Something similar–a too-easy gratification of our fantasies–is true of the way the Owens women are characterized physically. The novel deals with three generations, two elderly maiden aunts who raise their sister’s orphaned daughters, Gillian and Sally. Gillian, footloose and sexually free, has a string of affairs. Sally has a brief marriage and two daughters, Kylie and Antonia. Sally is “terrific looking,” Gillian turns up looking “as beautiful as ever,” Antonia is so “stunning” that boys “freeze up completely, simply because they’re so close to her.” For a while Kylie is refreshingly gawky and boyish, but all too soon she is transformed: “this person is a knockout . . . they’re all staring at her open-mouthed, like goldfish whose bowl she’s just been dropped into.”

Hoffman’s characters, beneath their monotonously alluring exteriors, are vivid and charismatic. Consider Gillian, a woman of worldly experience, as seen through the eyes of her 13-year-old niece. “Gillian has very particular likes and dislikes and an opinion about everything. She sleeps a lot, she borrows things without asking, and she makes great brownies with M & M’s stirred into the batter. She’s beautiful and laughs about a thousand times more than Kylie’s mother does and Kylie wants to be exactly like her.” It is the boast of the Owens women that they know how to have fun even when doing ordinary things, and the book is valuable for giving us the satisfactions of daily life, beautifully described. As an adult, Sally awakes after a long bout of depression and sees “how tender each leaf was, how absolutely new, so the green was nearly yellow and the yellow rich as butter.” Elsewhere rain is described as falling “in sheets, like a river of glass. It will fall until the whole world seems silver and upside down.”

The book also expresses the glee of breaking the thousand petty rules of conventional life. Visiting the aunts’ house, Sally’s young daughters let the bathtub overflow with bubbles, live on candy bars and tipsy cake, “dance through the herb garden, play softball on the front lawn, and stay up past midnight.” But the book’s deepest appeal is perhaps sex-specific. Although ostensibly chronicling passions, boyfriends, marriages, this is fundamentally a novel about women whose lives are given value by their relations to other women. The characters’ sense of self-worth is derived from the emotional transactions between mothers and daughters, sisters, nieces and aunts. Men are described almost perfunctorily by comparison and are of two types, handsome scoundrels (Gillian buries a handsome scoundrel) and handsome decent guys (Sally buries a decent guy). In the context of the story, both types are wampum, a symbol chiefly valuable as an indicator of a female character’s worth and nature. The exception is Kylie’s teen-aged friend Gideon, a homely boy whose shaved head, annoying mannerisms, and thrift shop clothes make him a godsend in the too-beautiful world of the novel.

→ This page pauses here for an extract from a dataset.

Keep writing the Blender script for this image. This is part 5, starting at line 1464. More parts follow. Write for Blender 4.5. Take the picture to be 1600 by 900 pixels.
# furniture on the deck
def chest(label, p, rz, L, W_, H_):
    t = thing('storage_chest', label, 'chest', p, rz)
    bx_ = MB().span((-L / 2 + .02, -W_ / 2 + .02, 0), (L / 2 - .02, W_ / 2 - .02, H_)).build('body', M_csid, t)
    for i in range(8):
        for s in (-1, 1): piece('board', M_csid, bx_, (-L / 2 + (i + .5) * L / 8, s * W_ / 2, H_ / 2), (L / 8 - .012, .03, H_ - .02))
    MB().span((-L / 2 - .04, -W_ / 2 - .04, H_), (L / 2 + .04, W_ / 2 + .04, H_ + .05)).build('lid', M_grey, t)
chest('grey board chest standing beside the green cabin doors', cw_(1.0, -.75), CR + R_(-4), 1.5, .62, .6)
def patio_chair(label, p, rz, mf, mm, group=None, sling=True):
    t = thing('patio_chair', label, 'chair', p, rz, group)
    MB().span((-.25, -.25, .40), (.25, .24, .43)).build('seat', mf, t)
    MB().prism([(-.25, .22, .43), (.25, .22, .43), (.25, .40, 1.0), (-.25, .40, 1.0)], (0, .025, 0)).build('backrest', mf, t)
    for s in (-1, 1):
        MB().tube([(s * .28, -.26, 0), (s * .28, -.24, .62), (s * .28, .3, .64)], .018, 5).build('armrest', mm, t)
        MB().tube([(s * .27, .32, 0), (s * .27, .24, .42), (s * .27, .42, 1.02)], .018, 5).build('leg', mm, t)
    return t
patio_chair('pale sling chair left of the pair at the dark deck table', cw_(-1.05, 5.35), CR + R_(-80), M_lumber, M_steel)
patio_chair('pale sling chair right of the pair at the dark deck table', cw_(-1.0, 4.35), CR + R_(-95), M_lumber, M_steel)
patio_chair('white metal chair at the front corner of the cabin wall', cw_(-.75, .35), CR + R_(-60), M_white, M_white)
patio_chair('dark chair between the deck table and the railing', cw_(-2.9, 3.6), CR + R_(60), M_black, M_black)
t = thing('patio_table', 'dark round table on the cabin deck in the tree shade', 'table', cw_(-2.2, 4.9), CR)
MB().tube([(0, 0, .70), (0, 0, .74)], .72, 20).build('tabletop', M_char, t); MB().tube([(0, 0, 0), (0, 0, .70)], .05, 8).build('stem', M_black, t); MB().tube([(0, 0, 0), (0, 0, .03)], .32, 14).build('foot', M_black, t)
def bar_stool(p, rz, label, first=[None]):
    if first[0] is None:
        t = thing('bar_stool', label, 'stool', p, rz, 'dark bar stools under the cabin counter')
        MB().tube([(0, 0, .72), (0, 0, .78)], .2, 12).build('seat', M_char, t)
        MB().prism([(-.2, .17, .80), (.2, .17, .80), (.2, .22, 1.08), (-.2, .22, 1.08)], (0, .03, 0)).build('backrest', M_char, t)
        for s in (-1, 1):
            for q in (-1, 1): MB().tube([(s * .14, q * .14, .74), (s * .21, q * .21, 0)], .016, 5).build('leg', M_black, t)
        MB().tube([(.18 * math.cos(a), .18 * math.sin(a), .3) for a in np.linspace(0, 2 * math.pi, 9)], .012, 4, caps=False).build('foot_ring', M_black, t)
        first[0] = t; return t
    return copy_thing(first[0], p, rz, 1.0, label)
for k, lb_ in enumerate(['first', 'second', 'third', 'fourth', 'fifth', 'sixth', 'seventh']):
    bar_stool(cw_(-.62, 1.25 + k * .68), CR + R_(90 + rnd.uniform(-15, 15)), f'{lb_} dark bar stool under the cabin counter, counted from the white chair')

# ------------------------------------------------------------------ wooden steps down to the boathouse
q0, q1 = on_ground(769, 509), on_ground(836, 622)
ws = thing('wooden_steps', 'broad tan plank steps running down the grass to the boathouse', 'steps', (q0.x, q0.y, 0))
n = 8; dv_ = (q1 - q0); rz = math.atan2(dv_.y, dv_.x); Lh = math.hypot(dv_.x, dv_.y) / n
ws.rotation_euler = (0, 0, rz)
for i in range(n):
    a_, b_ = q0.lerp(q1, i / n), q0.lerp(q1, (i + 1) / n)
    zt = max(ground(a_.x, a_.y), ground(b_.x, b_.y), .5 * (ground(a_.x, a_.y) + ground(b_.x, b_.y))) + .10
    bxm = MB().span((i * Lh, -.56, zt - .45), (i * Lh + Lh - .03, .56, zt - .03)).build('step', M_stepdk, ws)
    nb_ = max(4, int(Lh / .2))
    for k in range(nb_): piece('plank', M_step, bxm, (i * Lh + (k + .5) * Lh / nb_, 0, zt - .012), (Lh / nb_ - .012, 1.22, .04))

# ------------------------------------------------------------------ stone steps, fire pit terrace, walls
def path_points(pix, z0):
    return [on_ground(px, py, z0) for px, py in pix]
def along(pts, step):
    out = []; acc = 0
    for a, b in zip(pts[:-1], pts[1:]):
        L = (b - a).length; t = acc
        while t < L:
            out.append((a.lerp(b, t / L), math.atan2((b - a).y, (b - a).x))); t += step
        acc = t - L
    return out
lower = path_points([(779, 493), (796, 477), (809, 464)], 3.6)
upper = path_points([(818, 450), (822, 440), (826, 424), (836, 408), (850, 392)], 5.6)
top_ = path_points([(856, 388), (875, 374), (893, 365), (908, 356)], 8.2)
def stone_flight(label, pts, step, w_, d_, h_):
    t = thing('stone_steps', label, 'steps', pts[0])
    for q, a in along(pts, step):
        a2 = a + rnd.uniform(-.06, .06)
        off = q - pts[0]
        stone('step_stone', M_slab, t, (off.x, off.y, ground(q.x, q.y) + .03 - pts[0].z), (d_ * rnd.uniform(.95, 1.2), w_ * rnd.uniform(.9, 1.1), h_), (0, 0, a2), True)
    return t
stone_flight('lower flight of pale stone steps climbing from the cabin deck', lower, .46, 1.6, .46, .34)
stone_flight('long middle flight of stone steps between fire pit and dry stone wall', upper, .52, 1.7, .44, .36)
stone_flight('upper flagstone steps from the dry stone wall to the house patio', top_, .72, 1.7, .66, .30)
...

Ultimately, though, one yields to the author’s exact and luminous sense of description, and to the allure of magic when it is used well–not to gratify our most blatant wishes but as a kind of metaphor or shorthand. The passion of a man in love is so great that it singes his shirt cuffs. A hurricane damages every other house but leaves the house of the self-possessed, competent Owens’ intact. An Owens ancestor running distraught through the town at night “enters people’s dreams.” Hoffman adds, “The next morning most people awoke out of breath, with their legs shaking.”

In these instances, the means of expression may be outside the realm of the normal, but Hoffman is demonstrating a “magic” both humane and reassuring. No longer is Nature indifferent, nor are we individuals isolated in a mass society. What Alice Hoffman gives us, under a thin veil of illusion, is a small town, familial world in which everything responds to the characters’ moods, and everyone knows and cares about each other.